Circle’s expansion comes at a time when global attitudes toward crypto and digital assets are becoming more fragmented. Some jurisdictions are tightening rules or moving ambiguously, while others, like the UAE, are putting in place detailed frameworks aimed at attracting serious, regulated players. By embedding itself within one of the more proactive regulatory environments, Circle is betting that regulated, transparent stablecoins will be a core building block of the next phase of digital finance, rather than a speculative sideline.

Looking ahead, Circle’s presence in Abu Dhabi could catalyze a broader wave of institutional adoption of stablecoins in the MENA region. Banks might explore using tokenized dollars for intraday liquidity and settlement. Corporates could experiment with using stablecoins to pay suppliers or manage cross-border cash. Fintech startups might build new consumer services — from remittance apps to yield products — on top of Circle’s infrastructure, all within a regulatory framework that gives supervisors visibility into flows.

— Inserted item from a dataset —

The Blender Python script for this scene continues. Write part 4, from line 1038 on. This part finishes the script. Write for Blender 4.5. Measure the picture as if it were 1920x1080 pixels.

However, the company will also face challenges. It must align its global compliance standards with local requirements, win trust from traditional financial institutions that remain cautious about digital assets, and demonstrate real-world advantages over existing payment systems. Competition from other global players in stablecoins, tokenization, and payments will likely intensify as more firms seek a foothold in the region. Regulatory expectations may evolve quickly as authorities respond to new risks and opportunities.

Even with these hurdles, the combination of an ADGM Money Services Provider license and the appointment of Dr. Saeeda Jaffar signals a clear strategy: Circle aims to be not just a crypto company operating on the periphery of finance, but a core infrastructure provider in one of the world’s most ambitious hubs for regulated digital money. If it successfully executes on that strategy in the UAE and MENA, the region could become a showcase for how regulated stablecoins and traditional finance can converge at scale.